Self-preservation and the National Portrait Gallery’s dispute with the Wikimedia community

Running an organization is difficult in and of itself, no matter what its goals. Every transaction it undertakes–every contract, every agreement, every meeting–requires it to expend some limited resource: time, attention, or money. Because of these transaction costs, some sources of value are too costly to take advantage of. As a result, no institution can put all its energies into pursuing its mission; it must expend considerable effort on maintaining discipline and structure, simply to keep itself viable. Self-preservation of the institution becomes job number one, while its stated goal is relegated to job number two or lower, no matter what the mission statement says. The problems inherent in managing these transaction costs are one of the basic constraints shaping institutions of all kinds.

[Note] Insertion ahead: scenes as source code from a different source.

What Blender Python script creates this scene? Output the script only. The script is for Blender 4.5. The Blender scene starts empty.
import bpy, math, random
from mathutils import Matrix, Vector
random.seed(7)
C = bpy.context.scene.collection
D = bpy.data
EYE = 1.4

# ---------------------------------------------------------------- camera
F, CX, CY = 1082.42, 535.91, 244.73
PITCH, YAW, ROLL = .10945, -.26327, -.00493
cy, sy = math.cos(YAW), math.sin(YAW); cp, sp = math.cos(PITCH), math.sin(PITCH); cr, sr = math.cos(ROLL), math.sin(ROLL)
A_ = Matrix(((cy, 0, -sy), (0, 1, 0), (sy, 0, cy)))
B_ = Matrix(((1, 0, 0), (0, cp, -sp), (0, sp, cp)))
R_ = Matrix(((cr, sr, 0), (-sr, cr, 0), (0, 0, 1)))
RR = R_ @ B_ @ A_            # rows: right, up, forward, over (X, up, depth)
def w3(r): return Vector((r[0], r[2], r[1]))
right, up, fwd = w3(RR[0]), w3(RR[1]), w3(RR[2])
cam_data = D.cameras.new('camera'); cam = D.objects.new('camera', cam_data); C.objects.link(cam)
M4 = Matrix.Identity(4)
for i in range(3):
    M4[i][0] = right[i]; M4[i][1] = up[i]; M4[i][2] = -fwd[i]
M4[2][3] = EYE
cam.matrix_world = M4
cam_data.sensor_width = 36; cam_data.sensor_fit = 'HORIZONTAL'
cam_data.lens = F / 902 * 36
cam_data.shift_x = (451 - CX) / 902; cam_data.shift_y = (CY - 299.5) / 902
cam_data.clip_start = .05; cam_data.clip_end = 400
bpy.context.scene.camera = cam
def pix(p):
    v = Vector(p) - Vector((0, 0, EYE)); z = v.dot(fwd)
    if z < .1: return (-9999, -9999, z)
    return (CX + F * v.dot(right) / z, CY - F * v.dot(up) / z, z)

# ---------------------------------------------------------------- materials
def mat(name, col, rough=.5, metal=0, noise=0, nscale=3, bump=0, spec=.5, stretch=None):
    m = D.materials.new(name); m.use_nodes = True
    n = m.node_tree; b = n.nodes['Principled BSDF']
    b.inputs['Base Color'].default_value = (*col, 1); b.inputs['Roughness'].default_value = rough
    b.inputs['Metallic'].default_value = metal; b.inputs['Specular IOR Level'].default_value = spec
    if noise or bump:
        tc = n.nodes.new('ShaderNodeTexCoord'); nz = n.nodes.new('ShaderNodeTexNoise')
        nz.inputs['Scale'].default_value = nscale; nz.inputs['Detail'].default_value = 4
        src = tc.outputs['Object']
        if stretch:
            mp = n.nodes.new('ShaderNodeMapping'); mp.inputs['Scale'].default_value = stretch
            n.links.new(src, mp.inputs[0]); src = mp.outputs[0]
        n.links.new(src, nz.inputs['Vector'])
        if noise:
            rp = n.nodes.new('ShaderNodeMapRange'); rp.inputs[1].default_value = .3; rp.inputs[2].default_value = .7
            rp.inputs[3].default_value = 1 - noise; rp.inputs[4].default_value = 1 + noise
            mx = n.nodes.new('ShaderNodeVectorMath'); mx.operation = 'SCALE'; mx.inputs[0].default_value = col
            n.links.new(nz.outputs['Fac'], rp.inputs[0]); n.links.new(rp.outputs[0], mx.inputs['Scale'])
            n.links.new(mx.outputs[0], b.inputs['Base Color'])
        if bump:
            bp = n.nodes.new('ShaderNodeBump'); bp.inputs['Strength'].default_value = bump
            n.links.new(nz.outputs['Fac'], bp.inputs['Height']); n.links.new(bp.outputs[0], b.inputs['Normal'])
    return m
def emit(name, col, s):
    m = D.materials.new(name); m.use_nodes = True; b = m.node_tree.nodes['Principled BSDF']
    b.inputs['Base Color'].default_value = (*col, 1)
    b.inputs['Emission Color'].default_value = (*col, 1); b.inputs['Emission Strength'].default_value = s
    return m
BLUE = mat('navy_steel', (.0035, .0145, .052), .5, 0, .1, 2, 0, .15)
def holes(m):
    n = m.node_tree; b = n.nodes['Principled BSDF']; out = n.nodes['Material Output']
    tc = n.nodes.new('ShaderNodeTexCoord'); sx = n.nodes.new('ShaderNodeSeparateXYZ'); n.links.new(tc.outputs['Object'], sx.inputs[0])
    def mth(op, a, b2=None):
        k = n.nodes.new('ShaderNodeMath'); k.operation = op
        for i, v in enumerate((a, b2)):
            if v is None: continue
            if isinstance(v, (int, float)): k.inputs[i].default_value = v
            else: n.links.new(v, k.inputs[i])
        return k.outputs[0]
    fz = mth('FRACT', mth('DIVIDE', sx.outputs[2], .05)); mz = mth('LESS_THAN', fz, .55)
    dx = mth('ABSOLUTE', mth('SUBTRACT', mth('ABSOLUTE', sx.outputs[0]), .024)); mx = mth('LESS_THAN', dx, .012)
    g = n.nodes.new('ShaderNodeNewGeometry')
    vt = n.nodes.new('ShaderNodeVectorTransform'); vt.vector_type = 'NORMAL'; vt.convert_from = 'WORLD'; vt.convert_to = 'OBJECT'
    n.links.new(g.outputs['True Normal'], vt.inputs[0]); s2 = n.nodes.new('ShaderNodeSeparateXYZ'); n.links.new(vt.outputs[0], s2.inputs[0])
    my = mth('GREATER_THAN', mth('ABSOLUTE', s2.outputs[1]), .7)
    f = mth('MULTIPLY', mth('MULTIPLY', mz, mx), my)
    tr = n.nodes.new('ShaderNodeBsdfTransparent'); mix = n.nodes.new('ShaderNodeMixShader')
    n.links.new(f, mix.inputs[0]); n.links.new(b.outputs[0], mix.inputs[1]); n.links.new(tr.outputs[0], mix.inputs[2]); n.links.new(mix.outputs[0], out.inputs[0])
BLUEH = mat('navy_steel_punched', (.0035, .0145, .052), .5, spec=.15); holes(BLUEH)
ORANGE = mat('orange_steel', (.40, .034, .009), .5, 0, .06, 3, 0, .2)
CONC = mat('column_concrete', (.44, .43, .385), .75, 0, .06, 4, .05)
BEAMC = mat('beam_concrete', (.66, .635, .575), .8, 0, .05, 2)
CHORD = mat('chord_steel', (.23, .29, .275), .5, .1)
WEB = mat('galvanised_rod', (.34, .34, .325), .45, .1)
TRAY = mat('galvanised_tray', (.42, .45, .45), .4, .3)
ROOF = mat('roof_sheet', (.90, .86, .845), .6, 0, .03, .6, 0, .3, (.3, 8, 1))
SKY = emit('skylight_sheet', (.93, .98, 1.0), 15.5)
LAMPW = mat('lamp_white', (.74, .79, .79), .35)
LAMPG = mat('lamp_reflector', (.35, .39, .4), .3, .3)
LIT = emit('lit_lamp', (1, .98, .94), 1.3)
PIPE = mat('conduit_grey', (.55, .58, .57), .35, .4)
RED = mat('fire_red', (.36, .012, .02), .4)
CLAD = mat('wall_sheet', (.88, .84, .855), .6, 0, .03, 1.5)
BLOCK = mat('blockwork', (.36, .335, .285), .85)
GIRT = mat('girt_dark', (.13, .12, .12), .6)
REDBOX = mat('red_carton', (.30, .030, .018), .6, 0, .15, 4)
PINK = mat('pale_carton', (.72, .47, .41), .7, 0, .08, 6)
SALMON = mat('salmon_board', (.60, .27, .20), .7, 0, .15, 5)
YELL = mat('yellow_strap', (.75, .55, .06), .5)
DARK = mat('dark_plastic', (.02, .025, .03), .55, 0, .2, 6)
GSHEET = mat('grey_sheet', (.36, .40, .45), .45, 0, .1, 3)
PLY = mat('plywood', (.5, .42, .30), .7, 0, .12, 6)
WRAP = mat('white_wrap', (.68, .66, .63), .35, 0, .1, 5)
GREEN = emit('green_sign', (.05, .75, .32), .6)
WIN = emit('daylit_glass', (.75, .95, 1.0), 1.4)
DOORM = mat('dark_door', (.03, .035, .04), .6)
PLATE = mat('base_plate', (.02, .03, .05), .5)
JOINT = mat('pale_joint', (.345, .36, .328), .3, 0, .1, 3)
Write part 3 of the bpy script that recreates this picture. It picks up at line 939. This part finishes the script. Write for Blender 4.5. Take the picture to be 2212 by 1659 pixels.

From: Clay Shirky, Here Comes Everybody: The Power of Organizing Without Organizations, pp. 29-30 (my emphasis)

Shirky’s book is about “organizing without organizations”, a key example of which is the Wikimedia community (as distinct from the Wikimedia Foundation). The Wikimedia community can accomplish a lot of big projects–making knowledge and information and cultural heritage accessible and free–that traditional organizations would find far too expensive. And that paragraph from Shirky explains the root of the tension between the Wikimedia community and many traditional organizations with seemingly compatible goals–organizations such as the National Portrait Gallery in London, which sent a legal threat to Wikimedian Derrick Coetzee this week.

The NPG has a laudable mission and aims: “to promote through the medium of portraits the appreciation and understanding of the men and women who have made and are making British history and culture, and … to promote the appreciation and understanding of portraiture in all media”, and “to bring history to life through its extensive display, exhibition, research, learning, outreach, publishing and digital programmes.”

But in pursuing self-preservation first and foremost, the gallery asks a high price for its services of digitizing and making available the works it keeps: to fund the digitization of its collections and other institutional activities, the NPG would claim copyright on all the digital records it produces and prevent access to others who would make free digital copies. As one Wikipedian put it, the NPG is “trying to ‘Dred Scott‘ works already escaped into PD ‘back south’ into Copyright Protected dominion”.

If the choice is between a) waiting to digitize these public domain works until costs are lower or more funding is available, or b) diminishing the public domain and emboldening others who would do the same, then I’ll choose to wait.

2 thoughts on “Self-preservation and the National Portrait Gallery’s dispute with the Wikimedia community

  1. David Gerard

    Yes. It struck me as fairly obvious bureaucratic empire building.

    What's worse is that the NPG is not even an independent charity – it's a government sub-department. Letters to ministers time!

    Reply
  2. pfctdayelise

    You and I would choose to wait, but institutions face pressure from their purse-holders and peers to be making ever-ongoing progress on the digitisation front.

    Wait until cultural institutions receive the government funding they need… hah!! Sounds like waiting for hell to freeze over.